More than eight decades after it was installed, a memorial to the three 19th-century sibling novelists in London’s Westminster Abbey was amended Thursday to restore the diaereses – the two dots over the e in their surname.

The dots — which indicate that the name is pronounced “brontay” rather than “bront” — were omitted when the stone tablet commemorating Charlotte, Emily and Anne was erected in the abbey’s Poets’ Corner in October 1939, just after the outbreak of World War II.

They were restored after Brontë historian Sharon Wright, editor of the Brontë Society Gazette, raised the issue with Dean of Westminster David Hoyle.
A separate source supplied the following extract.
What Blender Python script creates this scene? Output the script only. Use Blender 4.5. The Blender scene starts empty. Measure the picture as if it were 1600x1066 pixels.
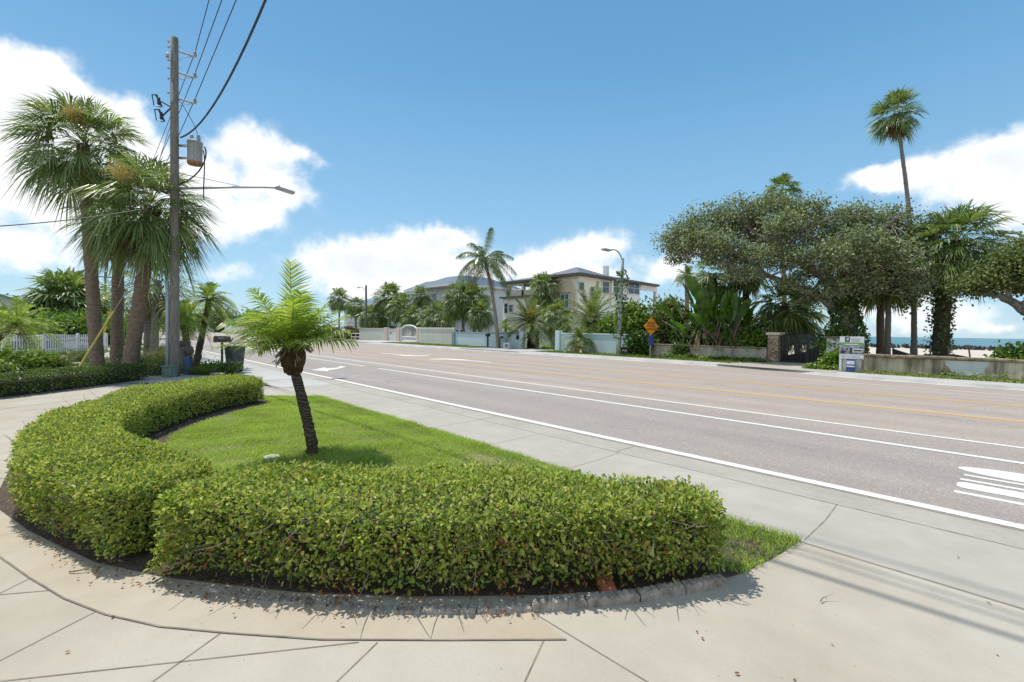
import bpy, math, random
import numpy as np
from mathutils import Vector
rng = np.random.default_rng(7); random.seed(7)
scene = bpy.context.scene
COL = scene.collection
PI = math.pi
A3 = lambda *v: np.array(v, float)

# ------------------------------------------------------------------ camera model (surveyed from the photograph)
CF, PSI, PIT, ROL, CZ = 724., math.radians(42.77), math.radians(1.203), math.radians(.836), 1.7
_Fh = A3(-math.cos(PSI), math.sin(PSI), 0); _Rh = A3(math.sin(PSI), math.cos(PSI), 0); _Z = A3(0, 0, 1)
CAMF = _Fh*math.cos(PIT) - _Z*math.sin(PIT); _U0 = _Z*math.cos(PIT) + _Fh*math.sin(PIT)
CAMR = _Rh*math.cos(ROL) + _U0*math.sin(ROL); CAMU = _U0*math.cos(ROL) - _Rh*math.sin(ROL)
def ray(x, y): return CAMF + CAMR*(x-800)/CF + CAMU*(533-y)/CF
def G(x, y, h=0.):                       # sight line -> level plane
    d = ray(x, y); t = (h-CZ)/d[2]; return A3(d[0]*t, d[1]*t, h)
def AY(x, y, Y):                         # sight line -> plane parallel to the road
    d = ray(x, y); q = d*(Y/d[1]); q[2] += CZ; return q
def AX(x, y, X):
    d = ray(x, y); q = d*(X/d[0]); q[2] += CZ; return q
def AD(x, y, dep):                       # sight line -> given distance ahead
    q = ray(x, y)*dep; q[2] += CZ; return q

# ------------------------------------------------------------------ object helpers
WL = {}
def tag(o, label=None, cat=None, group=None, kind=None):
    if label: o['label'] = label
    if cat: o['category'] = cat
    if group: o['group'] = group
    if kind: o['kind'] = kind
    return o
def thing(name, label, cat, loc, group=None):
    o = bpy.data.objects.new(name, None); COL.objects.link(o)
    o.location = Vector(loc); o.empty_display_size = .2
    WL[o.name] = A3(*loc)
    return tag(o, label, cat, group)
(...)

The abbey asked its stonemason to tap in the dots and its conservator to paint them.

“There’s no paper record for anyone complaining about this or mentioning this, so I just wanted to put it right, really,” Wright said. “These three Yorkshire women deserve their place here, but they also deserve to have their name spelled correctly.”

It’s believed the writers’ Irish father Patrick changed the spelling of his surname from Brunty or Prunty when he went to university in England.

Raised on the wild Yorkshire moors, all three sisters died before they were 40, leaving enduring novels including Charlotte’s “Jane Eyre,” Emily’s “Wuthering Heights” and Anne’s “The Tenant of Wildfell Hall.”

Rebecca Yorke, director of the Brontë Society, welcomed the restoration.

“As the Brontës and their work are loved and respected all over the world, it’s entirely appropriate that their name is spelled correctly on their memorial,” she said.